Given that so many of us have made a concerted effort to cut back on single-use plastic, it may come as a surprise that there’s so much plastic in our wardrobes. Consider the fact that over 100 billion garments are created every year, and that 70 per cent of our clothes currently end up in landfill, and it’s clear that it’s a huge problem that needs to be addressed. “The vast majority of it ends up in landfills in countries in the Global South; it’s plastic waste in disguise,” George Harding-Rolls, campaign manager at the Changing Markets Foundation, tells Vogue.

Why, then, are so many of our clothes made from plastic? “It’s cheap,” Harding-Rolls says. “Fast fashion relies on cheap labour and cheap materials, and it relies on zero responsibility for the end of life of its products.”

Synthetics also offer certain properties that make them difficult to get rid of entirely when it comes to activewear, outdoors wear and underwear. “Synthetics can provide properties and performance to the user which other fibres cannot replace in some applications at the moment,” Kate Riley, Textile Exchange’s fibre and materials strategy lead for synthetics, explains.

So, what’s the solution? Currently the industry is transitioning from virgin polyester to recycled polyester, in a bid to reduce its environmental impact and prevent waste. Brands including H&M, Adidas and Zara-owner Inditex have set a target of ensuring 100 per cent of its polyester is recycled – or in Inditex’s case, from “preferred sources” – by 2025, as part of Textile Exchange’s Recycled Polyester Challenge.

The problem is that the majority of this recycled polyester is currently coming from plastic bottles. While polyester clothing currently isn’t recycled at scale, plastic bottles are much more easily recycled into other plastic bottles – meaning fashion is taking plastic out of a closed-looped system and transferring it to a linear model. “You’re essentially giving [the recycled plastic] a one-way ticket to landfill,” Harding-Rolls comments. “This is a stop-gap, not a future solution.”

Moving forward, the fashion industry is set to have less access to PET bottles, due to the beverage industry’s own sustainability commitments. “It is therefore even more important that the textile industry continues to scale and develop at an accelerated pace chemical technologies that can recycle complex textile material inputs,” Riley says.

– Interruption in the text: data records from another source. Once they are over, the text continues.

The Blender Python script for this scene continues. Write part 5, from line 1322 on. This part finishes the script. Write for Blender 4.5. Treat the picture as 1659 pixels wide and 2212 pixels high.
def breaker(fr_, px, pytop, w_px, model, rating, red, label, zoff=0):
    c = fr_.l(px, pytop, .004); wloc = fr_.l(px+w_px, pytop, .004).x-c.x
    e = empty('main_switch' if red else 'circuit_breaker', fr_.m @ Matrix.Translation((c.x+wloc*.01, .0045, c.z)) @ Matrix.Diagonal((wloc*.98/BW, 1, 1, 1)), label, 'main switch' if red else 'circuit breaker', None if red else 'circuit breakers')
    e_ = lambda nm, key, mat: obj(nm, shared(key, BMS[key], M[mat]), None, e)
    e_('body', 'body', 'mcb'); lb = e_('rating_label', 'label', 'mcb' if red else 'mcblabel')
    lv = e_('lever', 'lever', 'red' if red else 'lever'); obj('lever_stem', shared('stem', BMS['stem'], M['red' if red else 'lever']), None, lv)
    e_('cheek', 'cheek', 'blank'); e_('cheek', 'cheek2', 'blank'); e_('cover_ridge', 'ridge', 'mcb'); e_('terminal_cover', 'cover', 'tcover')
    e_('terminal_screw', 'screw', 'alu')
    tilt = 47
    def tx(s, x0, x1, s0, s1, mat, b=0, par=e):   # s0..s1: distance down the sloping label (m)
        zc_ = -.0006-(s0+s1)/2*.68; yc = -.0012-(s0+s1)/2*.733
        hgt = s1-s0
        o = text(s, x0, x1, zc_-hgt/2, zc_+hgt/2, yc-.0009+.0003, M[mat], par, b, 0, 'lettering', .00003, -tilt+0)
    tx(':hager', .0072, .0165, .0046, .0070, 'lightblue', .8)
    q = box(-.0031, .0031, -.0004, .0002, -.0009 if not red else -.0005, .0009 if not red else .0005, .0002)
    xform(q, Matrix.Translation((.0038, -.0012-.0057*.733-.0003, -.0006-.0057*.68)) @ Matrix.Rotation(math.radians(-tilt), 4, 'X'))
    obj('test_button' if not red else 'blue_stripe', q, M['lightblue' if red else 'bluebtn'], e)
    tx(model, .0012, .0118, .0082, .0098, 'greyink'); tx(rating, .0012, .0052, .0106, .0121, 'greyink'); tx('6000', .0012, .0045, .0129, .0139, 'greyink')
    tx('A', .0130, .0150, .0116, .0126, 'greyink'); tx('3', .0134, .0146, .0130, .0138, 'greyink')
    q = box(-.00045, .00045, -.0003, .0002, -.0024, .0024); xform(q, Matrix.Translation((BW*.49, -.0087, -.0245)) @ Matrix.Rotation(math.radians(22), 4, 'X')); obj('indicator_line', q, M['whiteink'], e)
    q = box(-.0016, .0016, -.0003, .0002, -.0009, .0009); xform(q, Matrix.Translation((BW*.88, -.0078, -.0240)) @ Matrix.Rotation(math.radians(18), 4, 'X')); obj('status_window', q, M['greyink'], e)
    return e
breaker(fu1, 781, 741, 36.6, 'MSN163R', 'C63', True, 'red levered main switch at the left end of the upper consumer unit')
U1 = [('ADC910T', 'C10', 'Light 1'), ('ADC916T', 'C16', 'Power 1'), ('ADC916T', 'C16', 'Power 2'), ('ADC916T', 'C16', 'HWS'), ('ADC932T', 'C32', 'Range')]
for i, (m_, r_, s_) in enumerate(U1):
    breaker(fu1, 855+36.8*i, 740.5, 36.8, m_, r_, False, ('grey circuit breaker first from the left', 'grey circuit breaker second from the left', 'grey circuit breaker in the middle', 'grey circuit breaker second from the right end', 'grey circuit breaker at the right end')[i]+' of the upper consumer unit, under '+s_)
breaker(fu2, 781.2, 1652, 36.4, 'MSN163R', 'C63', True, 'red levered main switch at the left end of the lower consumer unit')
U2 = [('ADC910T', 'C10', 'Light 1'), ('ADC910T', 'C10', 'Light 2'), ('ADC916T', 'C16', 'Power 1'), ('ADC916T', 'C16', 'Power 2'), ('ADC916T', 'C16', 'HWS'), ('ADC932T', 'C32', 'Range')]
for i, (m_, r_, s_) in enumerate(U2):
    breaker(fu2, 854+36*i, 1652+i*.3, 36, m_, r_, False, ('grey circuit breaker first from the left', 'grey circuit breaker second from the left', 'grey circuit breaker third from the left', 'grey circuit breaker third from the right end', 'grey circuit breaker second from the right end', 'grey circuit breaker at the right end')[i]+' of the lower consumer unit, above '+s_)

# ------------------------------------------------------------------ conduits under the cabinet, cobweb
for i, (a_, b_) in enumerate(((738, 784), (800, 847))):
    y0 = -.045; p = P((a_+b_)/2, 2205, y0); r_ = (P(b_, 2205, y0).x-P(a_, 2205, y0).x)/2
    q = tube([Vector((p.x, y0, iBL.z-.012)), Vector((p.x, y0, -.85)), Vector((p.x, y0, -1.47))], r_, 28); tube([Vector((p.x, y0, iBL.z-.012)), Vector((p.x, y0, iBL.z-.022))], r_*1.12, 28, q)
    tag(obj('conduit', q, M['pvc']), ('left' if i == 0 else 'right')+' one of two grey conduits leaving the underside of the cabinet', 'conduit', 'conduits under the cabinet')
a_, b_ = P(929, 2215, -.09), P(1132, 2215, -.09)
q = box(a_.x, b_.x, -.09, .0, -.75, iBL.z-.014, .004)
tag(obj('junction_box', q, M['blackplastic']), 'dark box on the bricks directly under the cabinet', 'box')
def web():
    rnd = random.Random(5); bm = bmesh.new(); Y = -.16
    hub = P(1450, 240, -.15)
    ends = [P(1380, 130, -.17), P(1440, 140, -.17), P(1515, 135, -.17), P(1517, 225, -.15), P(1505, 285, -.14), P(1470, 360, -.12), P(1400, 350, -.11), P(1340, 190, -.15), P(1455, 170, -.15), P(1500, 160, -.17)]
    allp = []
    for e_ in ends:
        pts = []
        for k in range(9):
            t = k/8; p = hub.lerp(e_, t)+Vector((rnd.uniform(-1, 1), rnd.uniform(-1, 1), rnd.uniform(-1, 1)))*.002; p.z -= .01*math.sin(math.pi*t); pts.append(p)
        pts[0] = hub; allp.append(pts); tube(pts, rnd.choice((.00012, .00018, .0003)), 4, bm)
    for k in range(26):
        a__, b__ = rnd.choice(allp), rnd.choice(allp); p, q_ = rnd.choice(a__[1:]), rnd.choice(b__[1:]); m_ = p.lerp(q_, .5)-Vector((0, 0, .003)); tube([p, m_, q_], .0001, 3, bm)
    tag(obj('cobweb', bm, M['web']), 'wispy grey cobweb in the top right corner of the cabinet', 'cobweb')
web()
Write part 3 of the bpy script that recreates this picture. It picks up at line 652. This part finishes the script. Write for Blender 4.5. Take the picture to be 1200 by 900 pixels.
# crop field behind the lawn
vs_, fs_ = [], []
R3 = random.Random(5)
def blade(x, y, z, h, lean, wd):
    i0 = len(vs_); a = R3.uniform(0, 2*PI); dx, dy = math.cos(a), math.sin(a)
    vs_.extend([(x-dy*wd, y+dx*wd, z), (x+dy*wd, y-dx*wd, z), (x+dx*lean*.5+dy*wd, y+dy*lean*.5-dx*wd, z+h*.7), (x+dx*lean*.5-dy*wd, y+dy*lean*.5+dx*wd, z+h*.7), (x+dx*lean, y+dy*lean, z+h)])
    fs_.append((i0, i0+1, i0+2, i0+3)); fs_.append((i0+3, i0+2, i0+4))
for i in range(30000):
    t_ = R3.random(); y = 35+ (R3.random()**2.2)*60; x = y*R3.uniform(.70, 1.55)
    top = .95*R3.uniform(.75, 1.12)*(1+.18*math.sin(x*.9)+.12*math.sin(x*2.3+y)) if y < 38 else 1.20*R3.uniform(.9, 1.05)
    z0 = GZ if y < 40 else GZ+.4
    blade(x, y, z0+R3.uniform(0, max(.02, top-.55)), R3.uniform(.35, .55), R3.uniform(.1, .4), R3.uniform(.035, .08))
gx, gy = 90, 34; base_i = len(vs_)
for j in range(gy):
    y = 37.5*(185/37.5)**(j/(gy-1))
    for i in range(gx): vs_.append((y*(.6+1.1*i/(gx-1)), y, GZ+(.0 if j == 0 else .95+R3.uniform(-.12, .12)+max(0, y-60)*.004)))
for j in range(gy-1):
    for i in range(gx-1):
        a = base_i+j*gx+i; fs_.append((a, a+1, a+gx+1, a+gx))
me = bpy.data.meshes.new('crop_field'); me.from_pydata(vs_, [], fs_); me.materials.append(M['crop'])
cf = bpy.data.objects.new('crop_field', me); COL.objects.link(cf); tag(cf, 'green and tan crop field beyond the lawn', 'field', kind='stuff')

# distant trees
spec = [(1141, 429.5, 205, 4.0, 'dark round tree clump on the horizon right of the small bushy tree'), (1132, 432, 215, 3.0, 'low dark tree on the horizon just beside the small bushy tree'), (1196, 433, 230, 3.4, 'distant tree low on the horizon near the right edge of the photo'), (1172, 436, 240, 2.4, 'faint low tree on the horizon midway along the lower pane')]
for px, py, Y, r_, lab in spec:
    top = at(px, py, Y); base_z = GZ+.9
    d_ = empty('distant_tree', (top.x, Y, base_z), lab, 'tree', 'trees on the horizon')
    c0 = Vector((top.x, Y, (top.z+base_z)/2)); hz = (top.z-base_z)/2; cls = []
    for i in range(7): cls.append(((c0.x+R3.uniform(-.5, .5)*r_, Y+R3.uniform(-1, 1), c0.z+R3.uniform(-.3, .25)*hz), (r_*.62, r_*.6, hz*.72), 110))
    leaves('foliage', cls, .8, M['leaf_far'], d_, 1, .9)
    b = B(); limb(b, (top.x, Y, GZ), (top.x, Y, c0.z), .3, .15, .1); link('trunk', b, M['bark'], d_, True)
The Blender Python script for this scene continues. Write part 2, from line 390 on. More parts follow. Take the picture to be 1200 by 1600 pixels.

The issues that come with using recycled synthetics have led to Reformation’s commitment to reduce its use of all synthetics to less than one per cent of its collections – whether recycled or not. Currently, synthetics make up between one to three per cent of the brand’s materials. “By setting commitments like this to keep synthetic sourcing to a bare minimum, we are holding ourselves accountable to invest in R&D [research & development] and emerging technologies that will eventually help us break up with virgin synthetics for good,” Kathleen Talbot, Reformation’s chief sustainability officer & VP of operations, explains. “And critically, to curb our own use of recycled synthetics in ready-to-wear categories that just don’t need to be made from plastic.”

As part of its target to rid fossil fuel-derived synthetics from its collections, Reformation is set to launch a pilot with Kintra Fibers – a start-up that has developed a corn-based, biodegradable polyester. Meanwhile, other new innovations such as Natural Fiber Welding’s Clarus, ​​which turns natural fibres such as cotton, hemp and wool into high-performing textiles, could also provide an alternative to the likes of polyester going forward.

Still, these innovations will require time to scale up, and will struggle to match the current demand for polyester any time soon. “The technical development is happening encouragingly quickly but the biggest hurdle is in scaling up efficiently,” Dr Amanda Parkes, Pangaia’s chief innovation officer, says. “[It] also depends on the larger global situation around investment and regulation to incentivise adoption of these new fabrics and developments.”

Ultimately, fashion needs to tackle the root problem: overproduction. “The whole industry must urgently tackle overproduction and its addiction to fossil fuels,” Harding-Rolls comments, adding that legislation will likely play an important role. “Targeting synthetic fibres will hurt the ultra-fast fashion, low-quality brands the most, making their business models unviable.”